Witold Gombrowicz i Czesław Miłosz w opowieści Łukasza Tischnera
O Czesława Miłosza Justyna Dziedzic pytała również krytyka literackiego Wojciecha Bronowicza - Jest taka piękna książka o Miłoszu, którą napisał przed laty Jan Błoński i ma w stu procentach trafiony tytuł „Miłosz jak świat”. Ta jego zdolność do absorpcji wszystkiego, do zajęcia każdego miejsca. Także do zainteresowania się każdą myślą, która jest tego warta. To jest coś nieprawdopodobnego. My się tu spotykamy wokół konkretnego tematu. Zastanawia nas Miłosz jako myśliciel, twórca religijny, który w naszym świecie gubiącym religijny kontekst, lub też go zniekształcającym ma pewną propozycję. - dodaje Wojciech Bronowicz.

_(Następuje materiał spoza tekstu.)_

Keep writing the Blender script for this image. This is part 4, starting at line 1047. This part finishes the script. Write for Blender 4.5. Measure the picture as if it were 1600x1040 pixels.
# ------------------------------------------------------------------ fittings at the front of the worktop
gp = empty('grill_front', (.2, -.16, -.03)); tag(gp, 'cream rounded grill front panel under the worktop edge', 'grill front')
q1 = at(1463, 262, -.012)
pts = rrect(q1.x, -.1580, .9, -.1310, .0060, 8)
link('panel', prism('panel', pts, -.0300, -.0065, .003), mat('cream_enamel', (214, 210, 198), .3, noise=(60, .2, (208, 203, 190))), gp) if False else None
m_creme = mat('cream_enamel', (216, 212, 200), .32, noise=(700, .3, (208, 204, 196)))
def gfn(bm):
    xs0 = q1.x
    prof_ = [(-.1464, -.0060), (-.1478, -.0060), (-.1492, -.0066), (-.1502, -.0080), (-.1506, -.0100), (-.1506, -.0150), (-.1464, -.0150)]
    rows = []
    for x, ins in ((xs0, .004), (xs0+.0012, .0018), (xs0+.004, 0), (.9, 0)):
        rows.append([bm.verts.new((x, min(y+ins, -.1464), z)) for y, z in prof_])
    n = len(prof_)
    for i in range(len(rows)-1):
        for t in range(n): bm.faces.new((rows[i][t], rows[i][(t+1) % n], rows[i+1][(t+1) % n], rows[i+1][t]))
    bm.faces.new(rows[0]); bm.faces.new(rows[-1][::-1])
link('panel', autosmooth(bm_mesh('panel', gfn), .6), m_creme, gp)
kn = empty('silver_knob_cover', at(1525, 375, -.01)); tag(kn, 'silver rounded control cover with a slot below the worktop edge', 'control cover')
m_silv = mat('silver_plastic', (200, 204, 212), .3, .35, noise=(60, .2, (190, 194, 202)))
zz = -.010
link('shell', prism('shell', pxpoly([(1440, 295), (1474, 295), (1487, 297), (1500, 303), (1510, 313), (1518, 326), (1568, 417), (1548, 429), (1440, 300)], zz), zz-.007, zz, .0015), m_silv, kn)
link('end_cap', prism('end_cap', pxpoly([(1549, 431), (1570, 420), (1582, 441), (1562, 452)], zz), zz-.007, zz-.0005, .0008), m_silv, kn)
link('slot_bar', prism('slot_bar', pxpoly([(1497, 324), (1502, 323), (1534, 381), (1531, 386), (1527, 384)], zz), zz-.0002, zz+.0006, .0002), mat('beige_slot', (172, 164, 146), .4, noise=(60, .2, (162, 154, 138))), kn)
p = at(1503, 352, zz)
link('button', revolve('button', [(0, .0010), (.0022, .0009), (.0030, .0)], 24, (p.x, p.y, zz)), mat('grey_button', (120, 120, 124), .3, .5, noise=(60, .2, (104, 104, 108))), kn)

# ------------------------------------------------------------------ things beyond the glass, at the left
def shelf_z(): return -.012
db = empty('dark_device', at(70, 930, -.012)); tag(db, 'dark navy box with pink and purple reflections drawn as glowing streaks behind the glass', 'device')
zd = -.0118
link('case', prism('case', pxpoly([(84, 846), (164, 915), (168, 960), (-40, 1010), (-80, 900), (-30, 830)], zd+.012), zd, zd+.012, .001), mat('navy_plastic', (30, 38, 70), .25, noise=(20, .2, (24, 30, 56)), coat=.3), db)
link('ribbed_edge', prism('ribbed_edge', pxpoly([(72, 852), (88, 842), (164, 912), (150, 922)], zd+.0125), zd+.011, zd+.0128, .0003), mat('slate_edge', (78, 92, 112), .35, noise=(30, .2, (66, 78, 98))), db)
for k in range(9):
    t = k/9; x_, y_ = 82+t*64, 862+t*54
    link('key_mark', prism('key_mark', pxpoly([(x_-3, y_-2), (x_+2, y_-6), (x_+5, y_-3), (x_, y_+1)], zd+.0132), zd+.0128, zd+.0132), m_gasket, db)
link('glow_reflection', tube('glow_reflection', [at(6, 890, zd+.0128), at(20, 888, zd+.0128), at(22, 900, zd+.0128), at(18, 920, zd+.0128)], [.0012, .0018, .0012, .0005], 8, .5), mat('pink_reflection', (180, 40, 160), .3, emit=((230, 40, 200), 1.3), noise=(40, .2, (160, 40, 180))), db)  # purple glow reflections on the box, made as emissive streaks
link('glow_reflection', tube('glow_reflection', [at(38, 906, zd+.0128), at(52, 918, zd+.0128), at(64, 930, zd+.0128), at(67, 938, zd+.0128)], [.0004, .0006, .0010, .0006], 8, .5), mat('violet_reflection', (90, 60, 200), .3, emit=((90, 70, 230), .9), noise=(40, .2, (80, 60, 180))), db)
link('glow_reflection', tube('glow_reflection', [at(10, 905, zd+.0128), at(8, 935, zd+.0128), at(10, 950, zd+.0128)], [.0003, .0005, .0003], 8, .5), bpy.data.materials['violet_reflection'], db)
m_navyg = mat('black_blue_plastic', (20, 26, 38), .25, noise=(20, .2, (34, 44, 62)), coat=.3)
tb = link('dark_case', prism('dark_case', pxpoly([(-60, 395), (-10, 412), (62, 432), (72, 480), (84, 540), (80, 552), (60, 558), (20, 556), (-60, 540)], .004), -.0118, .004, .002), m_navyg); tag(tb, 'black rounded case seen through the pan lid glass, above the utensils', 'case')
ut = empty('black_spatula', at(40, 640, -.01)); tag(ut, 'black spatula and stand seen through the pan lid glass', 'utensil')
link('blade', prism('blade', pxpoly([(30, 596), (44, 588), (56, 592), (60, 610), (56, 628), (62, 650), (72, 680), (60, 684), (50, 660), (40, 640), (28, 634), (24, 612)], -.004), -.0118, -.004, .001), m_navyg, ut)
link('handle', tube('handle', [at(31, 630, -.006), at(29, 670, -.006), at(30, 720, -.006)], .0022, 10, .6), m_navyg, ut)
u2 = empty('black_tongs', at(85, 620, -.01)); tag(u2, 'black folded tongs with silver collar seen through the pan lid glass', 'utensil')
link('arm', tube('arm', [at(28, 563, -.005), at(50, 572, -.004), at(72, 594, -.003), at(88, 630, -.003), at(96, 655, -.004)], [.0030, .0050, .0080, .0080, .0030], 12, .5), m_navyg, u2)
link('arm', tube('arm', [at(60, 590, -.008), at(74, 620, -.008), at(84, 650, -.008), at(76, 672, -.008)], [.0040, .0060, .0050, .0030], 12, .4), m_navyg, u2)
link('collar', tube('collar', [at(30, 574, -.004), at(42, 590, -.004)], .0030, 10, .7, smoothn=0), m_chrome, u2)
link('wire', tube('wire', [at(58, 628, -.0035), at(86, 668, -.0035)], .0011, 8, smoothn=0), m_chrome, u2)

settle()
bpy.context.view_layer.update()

Witold Gombrowicz to postać, którą opisał w swojej książce Łukasz Tischner. Jam mówi autor- Gombrowicz jak się zobaczy do indeksu jego dziennika na przykład, to na różne sposoby wypowiada się o Bogu, o boskości. Dość często używa tych słów. Paradoks, na który chciałem zwrócić uwagę polega na tym, że on deklarował się jako ateista. Na ogół mówił, o tym że jako szesnastolatek rozstał się z Bogiem i Bóg do niczego nie był mu potrzebny. Podczas kiedy się wczytać w jego dzienniki, „Ślub”, „Kosmos”, to ten Bóg jawi się jako idea pewnego porządku, ale też siły, która ma na niego wpływ. Siły, która czasem fascynuje, a częściej przeraża. Może dać mu wolność, ale też wydać go na żer nie wiadomo czego. Tego typu lęk i obawa jest niezwykle uporczywa i to chciałem w mojej książce pokazać. – dodaje autor.